▶ _Data segment_
------------------------

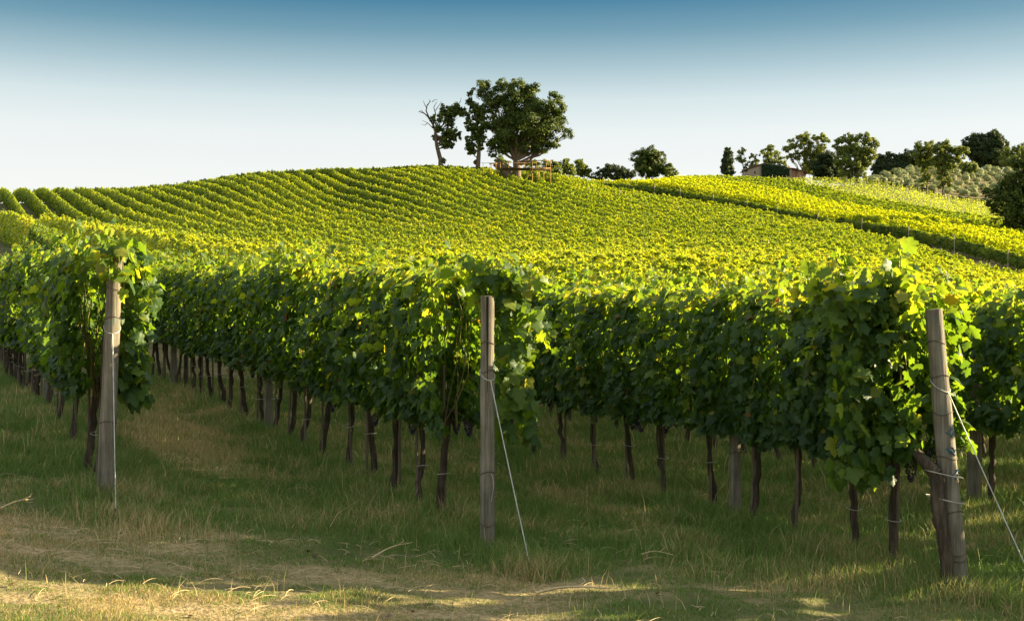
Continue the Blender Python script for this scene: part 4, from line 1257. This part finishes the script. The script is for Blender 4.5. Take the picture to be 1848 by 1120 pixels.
# ------------------------------------------------------------------ grass
def grass():
    parts = []
    def blades(n, dmin, dmax, umax, hfun, seed, dryb=0.0, wscale=1.0, filt=None, tuft=0, spots=None):
        rg = np.random.default_rng(seed)
        # distance with 1/d falloff, so the blades stay even in the picture
        d = dmin * (dmax / dmin) ** rg.random(n)
        u = rg.uniform(-umax, umax, n)
        x = u * d; y = d
        if tuft:
            nt_ = n // tuft
            kk = rg.integers(0, nt_, n)
            x = x[kk] + rg.normal(0, .035, n); y = y[kk] + rg.normal(0, .035, n); d = d[kk]
        if spots is not None:
            kk = rg.integers(0, len(spots), n); sp = np.array(spots)
            x = sp[kk, 0] + rg.normal(0, 1, n) * sp[kk, 2]; y = sp[kk, 1] + rg.normal(0, 1, n) * sp[kk, 2] * .8; d = y
        if filt is not None:
            m = filt(x, y, rg); x, y, d = x[m], y[m], d[m]
        n = len(x)
        if n == 0: return
        z = terrain(x, y) - .01
        h = hfun(x, y, rg)
        dr = dryness(x, y)
        g = rg.random(n)
        cl = fbm(x * 2.2, y * 2.8, 61, 3) - .5
        tint = np.clip(.12 + .34 * g + .55 * cl + (dr * .95 + .06 + .5 * cl > rg.random(n)) * rg.uniform(.25, .5, n) + dryb * rg.random(n), 0, 1)
        a = rg.uniform(0, 2 * pi, n); lean = rg.uniform(.1, .95, n) * h
        lx, ly = np.cos(a) * lean, np.sin(a) * lean
        wd = (.0021 + .0015 * rg.random(n)) * wscale * (d / 9) ** .7
        fa = rg.uniform(-.9, .9, n)
        wx, wy = np.cos(fa) * wd, np.sin(fa) * wd
        hz = h * np.sqrt(np.clip(1 - .6 * (lean / h) ** 2, .2, 1))
        B = np.stack([x, y, z], 1)
        W = np.stack([wx, wy, 0 * wx], 1)
        M1 = B + np.stack([lx * .28, ly * .28, hz * .55], 1)
        T = B + np.stack([lx, ly, hz], 1)
        V = np.stack([B - W, B + W, M1 + W * .8, M1 - W * .8, T], 1).reshape(-1, 3)
        i = np.arange(n) * 5
        parts.append((V, np.stack([i, i + 1, i + 2, i + 3], 1), np.repeat(tint, 5)))
        ii = i[:, None]
        tri = np.concatenate([ii + 3, ii + 2, ii + 4], 1)
        parts.append((np.zeros((0, 3)), tri - 0, None))
        return
    out_parts = []
    def s_of(x, y): return t_of(x, y) - head_t(off_of(x, y))
    def rowd(x, y): return np.abs(((off_of(x, y) - 1.37 + 1.25) % 2.5) - 1.25)
    # turf
    def h_turf(x, y, rg):
        s = s_of(x, y)
        base = .028 + .045 * sstep(-1.0, .8, s)
        n = fbm(x * 2.2, y * 2.8, 61, 3)
        return base * (.25 + 1.9 * n ** 1.3) * rg.uniform(.6, 1.3, len(x)) * (1.1 - .4 * dryness(x, y))
    def thin(x, y, rg):
        return rg.random(len(x)) > -1
    def h_long(x, y, rg): return rg.uniform(.05, .185, len(x)) * (.6 + .8 * fbm(x * 2, y * 2, 4))
    def f_long(x, y, rg):
        s = s_of(x, y)
        pr = np.exp(-(rowd(x, y) / .34) ** 2) * sstep(-.9, .1, s) * .95 + .12 * sstep(-.7, .3, s) + .004
        return rg.random(len(x)) < pr
    def h_straw(x, y, rg): return rg.uniform(.08, .30, len(x)) * (.55 + .6 * sstep(-1.2, .3, s_of(x, y)))
    sets = []
    SP = [(PB[0], PB[1], .13), (.12, 8.62, .10), (.16, 8.5, .12), (PC[0], PC[1] - .05, .2), (3.45, 7.8, .15), (PA[0], PA[1], .2), (-3.0, 9.15, .16), (-3.3, 9.3, .3), (-2.6, 9.0, .3), (1.9, 8.5, .3), (2.5, 8.4, .25)]
    for args in [(6500, 7, 9, .5, h_long, 5, .30, 1.0, None, 0, SP), (520000, 5.6, 24, .50, h_turf, 1, 0, 1.0, thin, 0), (300000, 6.6, 26, .50, h_long, 2, .10, 1.0, f_long, 0), (150000, 6.8, 20, .50, h_long, 3, .15, 1.0, f_long, 16), (5000, 6.2, 20, .48, h_straw, 4, .9, .9, lambda x, y, rg: rg.random(len(x)) < .25 + .5 * np.exp(-(rowd(x, y) / .4) ** 2), 0)]:
        parts = []
        blades(*args)
        # merge quad + tri sharing one vertex array
        if parts:
            (V, q, t), (_, tri, _) = parts
            sets.append((V, q, t, tri))
    return sets


def blades_to_mesh(name, sets):
    V = np.concatenate([s[0] for s in sets]); base = 0
    quads, tris, tints = [], [], []
    for v, q, t, tri in sets:
        quads.append(q + base); tris.append(tri + base); tints.append(t); base += len(v)
    Q = np.concatenate(quads); T = np.concatenate(tris)
    me = bpy.data.meshes.new(name)
    me.vertices.add(len(V)); me.vertices.foreach_set('co', V.astype(np.float32).ravel())
    L = np.concatenate([Q.ravel(), T.ravel()]).astype(np.int32)
    S = np.concatenate([np.full(len(Q), 4), np.full(len(T), 3)]).astype(np.int32)
    me.loops.add(len(L)); me.loops.foreach_set('vertex_index', L)
    me.polygons.add(len(S)); me.polygons.foreach_set('loop_start', np.concatenate([[0], np.cumsum(S)[:-1]]).astype(np.int32)); me.polygons.foreach_set('loop_total', S)
    a = me.attributes.new('tint', 'FLOAT', 'POINT'); a.data.foreach_set('value', np.concatenate(tints).astype(np.float32))
    me.update(calc_edges=True); me.materials.append(M_GRASS)
    return me


gs = grass()
tag(add('grass', blades_to_mesh('grass', gs)), 'green and dry grass covering the headland and the lanes between rows', 'grass', None, 'stuff')


# fallen straw stalks lying on the mown headland
def litter():
    rg = np.random.default_rng(8); parts = []
    for i in range(1500):
        d = 6.8 * (17 / 6.8) ** rg.random(); u = rg.uniform(-.46, .46); x, y = u * d, d
        if fbm(np.array([x * .8]), np.array([y * 1.6]), 131, 3)[0] < .45 + .1 * rg.random(): continue
        a = rg.uniform(0, pi); ln = rg.uniform(.04, .20); z = gz(x, y) + .012 + .02 * rg.random()
        b = rg.normal(0, .15)
        up = rg.uniform(.002, .02)
        parts += tube([(x + cos(a + b * q) * ln * q, y + sin(a + b * q) * ln * q, z + up * 4 * q * (1 - q)) for q in (0, .25, .5, .75, 1)], [.002, .002, .0018, .0015, .001], 4, cap=False)
    return parts


tag(add('straw_litter', make_mesh('straw_litter', litter(), M_STRAW)), 'dry straw stalks scattered over the mown grass', 'straw', None, 'stuff')


def fallen():
    rg = np.random.default_rng(18); n = 110
    d = 6.3 * (16 / 6.3) ** rg.random(n); x = rg.uniform(-.46, .46, n) * d
    P = np.stack([x, d, terrain(x, d) + rg.uniform(.015, .05, n)], 1)
    return [leaves(P, rg.normal(0, .35, (n, 3)) + np.array([0, 0, 1.0]), rg.uniform(.02, .045, n), LEAF_MID, rg.uniform(0, 1, n), rg=rg)]


M_DEAD = leaf_mat('dead_leaf', [(0, (.07, .035, .018)), (.6, (.17, .09, .04)), (1, (.30, .20, .10))], [(0, (.06, .03, .01)), (1, (.2, .12, .05))], .15)
tag(add('fallen_leaves', make_mesh('fallen_leaves', fallen(), M_DEAD)), 'small brown dead vine leaves lying in the grass', 'fallen leaves', None, 'stuff')


def stick(px, py, px2, py2, r, label):
    def g(px_, py_):
        d = 1.92 * FPX / (py_ - 560)
        for _ in range(6):
            x = (px_ - 924) / FPX * d; d = (EYE - gz(x, d) - .04) * FPX / (py_ - 560)
        return (px_ - 924) / FPX * d, d
    a = g(px, py); b = g(px2, py2)
    za, zb = gz(*a) + .05, gz(*b) + .06
    t = empty('dry_cane', (a[0], a[1], za))
    tag(t, label, 'stick', 'dry canes lying on the grass')
    v = np.array([b[0] - a[0], b[1] - a[1], zb - za])
    path = [v * s + np.array([0, .03 * sin(s * 5), .02 * sin(s * 3)]) for s in np.linspace(0, 1, 8)]
    add('stem', make_mesh('stem', tube(path, np.linspace(r, r * .45, 8), 6, .1), M_STRAW), t)
    add('side_twig', make_mesh('side_twig', tube([path[4], path[4] + np.array([.05, .06, .02]), path[4] + np.array([.03, .14, .03])], [r * .5, r * .4, r * .2], 5), M_STRAW), t)


stick(966, 1072, 1102, 1065, .011, 'pale dry stick lying on the short grass in front of the centre post')
stick(672, 1008, 745, 982, .006, 'thin dry cane lying left of the centre post foot')
stick(1158, 1002, 1215, 1005, .005, 'thin pale cane on the grass right of the centre post')
stick(0, 922, 62, 905, .008, 'dry cane half buried in grass at the left edge')
print('objects', len(scene.objects))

------------------------

Count the lines above that contain the word "scene". Give only the number.

▶ _Final result_
2